Não faltaram exemplos dessas injustiças durante o debate. “O Itaú, por exemplo, registrou um lucro de R$ 21 bilhões. Seus acionistas principais, que são quatro ou cinco pessoas, receberam os dividendos, como pessoa física, e ficaram isentos. Foram R$ 9 bilhões isentos de tributação. Enquanto isso, um professor paga 27,5% de imposto de renda retido na fonte”, comparou Fagnani.
Sistema de sonegação
Graziella reclamou da falta de transparência do sistema para revelar quem são os beneficiados pelas benesses do Estado neoliberal.

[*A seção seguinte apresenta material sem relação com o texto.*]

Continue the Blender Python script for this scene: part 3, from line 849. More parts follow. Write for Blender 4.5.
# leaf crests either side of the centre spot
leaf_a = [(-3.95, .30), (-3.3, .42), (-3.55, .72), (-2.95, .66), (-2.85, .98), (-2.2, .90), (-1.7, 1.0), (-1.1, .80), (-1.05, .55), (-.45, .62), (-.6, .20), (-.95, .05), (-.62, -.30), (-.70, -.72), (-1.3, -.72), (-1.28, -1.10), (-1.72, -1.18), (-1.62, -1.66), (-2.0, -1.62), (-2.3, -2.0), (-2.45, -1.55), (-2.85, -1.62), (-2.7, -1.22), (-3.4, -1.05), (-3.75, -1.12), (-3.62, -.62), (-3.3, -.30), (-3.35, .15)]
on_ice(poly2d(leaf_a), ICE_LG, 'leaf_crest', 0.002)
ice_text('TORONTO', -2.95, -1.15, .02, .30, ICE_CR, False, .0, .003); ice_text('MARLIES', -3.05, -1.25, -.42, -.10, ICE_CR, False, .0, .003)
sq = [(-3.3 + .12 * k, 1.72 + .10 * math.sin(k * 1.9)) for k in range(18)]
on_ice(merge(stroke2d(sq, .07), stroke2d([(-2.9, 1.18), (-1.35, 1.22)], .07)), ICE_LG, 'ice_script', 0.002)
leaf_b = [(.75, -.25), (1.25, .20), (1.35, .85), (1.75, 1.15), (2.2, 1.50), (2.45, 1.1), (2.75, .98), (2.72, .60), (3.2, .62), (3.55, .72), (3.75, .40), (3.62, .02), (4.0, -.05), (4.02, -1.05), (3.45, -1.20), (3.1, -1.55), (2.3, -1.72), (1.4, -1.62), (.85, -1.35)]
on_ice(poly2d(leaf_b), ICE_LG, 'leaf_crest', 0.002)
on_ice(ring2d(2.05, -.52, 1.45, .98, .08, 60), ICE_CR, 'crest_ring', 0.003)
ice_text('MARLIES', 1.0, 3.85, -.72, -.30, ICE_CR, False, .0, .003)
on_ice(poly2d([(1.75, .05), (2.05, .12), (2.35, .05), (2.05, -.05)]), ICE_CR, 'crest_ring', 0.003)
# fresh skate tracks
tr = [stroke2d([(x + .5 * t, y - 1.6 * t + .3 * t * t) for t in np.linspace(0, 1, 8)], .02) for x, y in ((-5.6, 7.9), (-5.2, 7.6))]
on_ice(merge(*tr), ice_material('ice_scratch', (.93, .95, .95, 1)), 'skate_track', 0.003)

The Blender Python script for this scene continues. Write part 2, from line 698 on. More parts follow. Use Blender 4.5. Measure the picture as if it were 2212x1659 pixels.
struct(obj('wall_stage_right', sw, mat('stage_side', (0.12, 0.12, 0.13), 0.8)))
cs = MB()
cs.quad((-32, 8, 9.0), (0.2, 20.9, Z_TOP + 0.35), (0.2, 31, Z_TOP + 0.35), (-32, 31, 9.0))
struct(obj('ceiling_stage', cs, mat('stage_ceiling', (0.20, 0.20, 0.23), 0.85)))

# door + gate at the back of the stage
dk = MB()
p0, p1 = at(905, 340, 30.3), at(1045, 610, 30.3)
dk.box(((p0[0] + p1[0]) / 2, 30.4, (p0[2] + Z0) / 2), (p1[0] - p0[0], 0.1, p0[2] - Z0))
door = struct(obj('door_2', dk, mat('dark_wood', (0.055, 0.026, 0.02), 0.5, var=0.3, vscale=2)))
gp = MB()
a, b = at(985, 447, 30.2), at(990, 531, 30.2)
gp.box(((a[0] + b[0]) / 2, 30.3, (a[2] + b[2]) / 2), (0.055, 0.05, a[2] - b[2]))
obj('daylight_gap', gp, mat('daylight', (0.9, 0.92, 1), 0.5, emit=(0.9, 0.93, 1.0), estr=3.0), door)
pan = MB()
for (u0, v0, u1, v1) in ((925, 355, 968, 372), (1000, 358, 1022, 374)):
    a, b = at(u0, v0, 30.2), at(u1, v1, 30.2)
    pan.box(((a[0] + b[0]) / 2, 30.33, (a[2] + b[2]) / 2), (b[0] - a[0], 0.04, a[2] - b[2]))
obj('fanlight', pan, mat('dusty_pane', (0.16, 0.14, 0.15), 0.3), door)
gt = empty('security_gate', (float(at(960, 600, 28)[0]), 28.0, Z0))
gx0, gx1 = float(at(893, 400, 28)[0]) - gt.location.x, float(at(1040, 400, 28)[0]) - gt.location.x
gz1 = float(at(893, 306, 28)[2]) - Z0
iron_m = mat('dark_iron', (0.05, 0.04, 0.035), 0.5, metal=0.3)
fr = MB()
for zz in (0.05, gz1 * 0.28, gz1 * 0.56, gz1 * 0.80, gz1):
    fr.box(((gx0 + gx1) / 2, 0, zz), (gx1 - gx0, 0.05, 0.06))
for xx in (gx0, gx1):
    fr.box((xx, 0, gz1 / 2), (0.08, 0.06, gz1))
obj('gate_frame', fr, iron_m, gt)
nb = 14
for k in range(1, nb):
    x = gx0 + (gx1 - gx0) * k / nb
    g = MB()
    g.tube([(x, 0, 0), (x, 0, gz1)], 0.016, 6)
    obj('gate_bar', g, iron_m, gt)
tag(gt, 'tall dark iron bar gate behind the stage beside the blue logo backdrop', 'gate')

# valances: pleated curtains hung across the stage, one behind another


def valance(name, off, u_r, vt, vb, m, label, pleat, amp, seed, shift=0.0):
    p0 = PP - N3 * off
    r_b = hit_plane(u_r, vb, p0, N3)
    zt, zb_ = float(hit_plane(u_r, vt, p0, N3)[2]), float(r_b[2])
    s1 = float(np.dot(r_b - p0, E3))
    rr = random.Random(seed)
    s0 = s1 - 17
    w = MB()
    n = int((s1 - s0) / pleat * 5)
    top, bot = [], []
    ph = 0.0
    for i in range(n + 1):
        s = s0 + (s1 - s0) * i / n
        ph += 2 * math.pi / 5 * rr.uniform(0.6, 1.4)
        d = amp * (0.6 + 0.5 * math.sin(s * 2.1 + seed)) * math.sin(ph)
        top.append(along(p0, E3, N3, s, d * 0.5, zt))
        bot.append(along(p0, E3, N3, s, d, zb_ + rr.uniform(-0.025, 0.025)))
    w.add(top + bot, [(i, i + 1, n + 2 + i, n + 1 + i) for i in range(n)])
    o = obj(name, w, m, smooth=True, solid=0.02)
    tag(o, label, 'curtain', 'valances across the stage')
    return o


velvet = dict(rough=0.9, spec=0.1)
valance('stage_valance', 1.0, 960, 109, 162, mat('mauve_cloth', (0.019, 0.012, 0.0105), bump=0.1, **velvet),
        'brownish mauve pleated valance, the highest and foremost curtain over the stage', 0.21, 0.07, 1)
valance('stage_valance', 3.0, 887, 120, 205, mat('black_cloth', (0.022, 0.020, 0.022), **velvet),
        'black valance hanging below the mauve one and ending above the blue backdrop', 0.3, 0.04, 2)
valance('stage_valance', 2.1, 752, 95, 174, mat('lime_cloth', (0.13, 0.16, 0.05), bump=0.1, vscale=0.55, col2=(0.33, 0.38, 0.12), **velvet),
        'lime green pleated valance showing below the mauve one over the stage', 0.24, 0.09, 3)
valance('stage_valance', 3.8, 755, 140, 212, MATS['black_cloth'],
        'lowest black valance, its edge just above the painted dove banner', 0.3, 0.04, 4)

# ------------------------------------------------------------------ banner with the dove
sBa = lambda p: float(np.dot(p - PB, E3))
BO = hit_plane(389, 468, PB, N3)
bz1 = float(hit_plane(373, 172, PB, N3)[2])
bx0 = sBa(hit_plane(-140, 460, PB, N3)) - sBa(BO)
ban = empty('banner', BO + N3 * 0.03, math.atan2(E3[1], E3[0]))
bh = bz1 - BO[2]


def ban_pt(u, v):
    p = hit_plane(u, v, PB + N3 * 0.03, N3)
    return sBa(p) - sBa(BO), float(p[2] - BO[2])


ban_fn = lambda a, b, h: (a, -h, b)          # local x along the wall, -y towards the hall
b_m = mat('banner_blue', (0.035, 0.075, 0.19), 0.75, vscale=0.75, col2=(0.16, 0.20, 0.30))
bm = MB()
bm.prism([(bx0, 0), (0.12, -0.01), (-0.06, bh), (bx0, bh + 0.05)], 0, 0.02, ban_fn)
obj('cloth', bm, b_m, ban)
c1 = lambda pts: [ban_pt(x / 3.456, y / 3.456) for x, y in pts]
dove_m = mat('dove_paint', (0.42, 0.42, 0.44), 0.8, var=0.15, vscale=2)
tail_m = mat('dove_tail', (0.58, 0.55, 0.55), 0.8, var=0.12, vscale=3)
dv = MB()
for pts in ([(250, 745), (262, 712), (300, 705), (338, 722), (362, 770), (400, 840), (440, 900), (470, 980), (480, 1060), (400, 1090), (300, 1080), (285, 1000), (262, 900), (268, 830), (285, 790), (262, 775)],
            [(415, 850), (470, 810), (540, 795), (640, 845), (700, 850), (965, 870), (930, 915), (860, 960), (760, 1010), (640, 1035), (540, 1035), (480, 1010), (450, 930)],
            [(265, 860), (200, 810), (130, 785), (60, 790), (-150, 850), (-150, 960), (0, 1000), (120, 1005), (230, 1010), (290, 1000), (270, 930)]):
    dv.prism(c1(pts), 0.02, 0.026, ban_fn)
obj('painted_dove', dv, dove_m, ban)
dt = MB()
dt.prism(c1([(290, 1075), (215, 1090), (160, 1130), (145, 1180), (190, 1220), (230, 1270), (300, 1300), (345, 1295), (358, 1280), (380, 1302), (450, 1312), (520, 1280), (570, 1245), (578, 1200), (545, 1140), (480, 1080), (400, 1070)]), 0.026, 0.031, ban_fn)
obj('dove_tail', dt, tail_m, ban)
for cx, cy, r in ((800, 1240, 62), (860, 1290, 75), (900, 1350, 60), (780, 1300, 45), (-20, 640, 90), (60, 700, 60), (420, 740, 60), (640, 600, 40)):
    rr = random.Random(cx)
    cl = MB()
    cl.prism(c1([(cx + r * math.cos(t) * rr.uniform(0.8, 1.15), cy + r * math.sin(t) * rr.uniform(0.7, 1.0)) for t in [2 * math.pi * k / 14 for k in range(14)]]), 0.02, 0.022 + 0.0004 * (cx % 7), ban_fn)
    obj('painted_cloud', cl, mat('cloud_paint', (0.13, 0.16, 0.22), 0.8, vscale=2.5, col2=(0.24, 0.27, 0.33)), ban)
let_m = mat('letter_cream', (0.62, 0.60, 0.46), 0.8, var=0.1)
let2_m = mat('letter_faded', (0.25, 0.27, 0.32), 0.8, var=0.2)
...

Soma-se a isso ainda, a questão das sonegações, explicou Fagnani. “Metade do potencial de arrecadação da União não entra por conta de sonegação e isenções”, afirma, ao revelar um cálculo de R$ 800 bilhões anuais entre as duas lacunas de tributação. “Não podemos falar em reforma tributária sem enfrentar essa questão. Se revisarmos isenções e combatermos sonegações, podemos abaixar as alíquotas sobre o consumo de 50% para 25% sem reforma.”
A ausência de controle e combate à sonegação entra no bolo das isenções, como explica Introini. “Na década de 1990, com a lorota neoliberal que os países que propuseram não adotaram mas nós abraçamos, empurraram a carga que os ricos não pagam para os pobres. E tem a pérola. Se você não paga um tributo, você não vai sofrer punição criminal. Se o mal contribuinte pagar antes do juiz receber a denúncia não tem crime, está extinta a punibilidade”, explicou, ao acrescentar a possibilidade de renegociar as dívidas de sonegação por longos prazos, criando a chamada dívida ativa.
Isso acaba desaguando em uma lógica de “premiação” para os sonegadores. E as grandes empresas aproveitam, explica Graziella. “Elas (empresas) fazem um planejamento tributário agressivo. Fazem um planejamento desde o começo do ano das formas como eles vão evitar o pagamento de tributos. Chegam a planejar a sonegação. Ao deixar de pagar, pode prescrever. Se for pego, pode pagar e ficar livre. Só que desse período, ele deixou o dinheiro rendendo. O tempo de rendimento faz com que ele pague o processo só com rendimento.”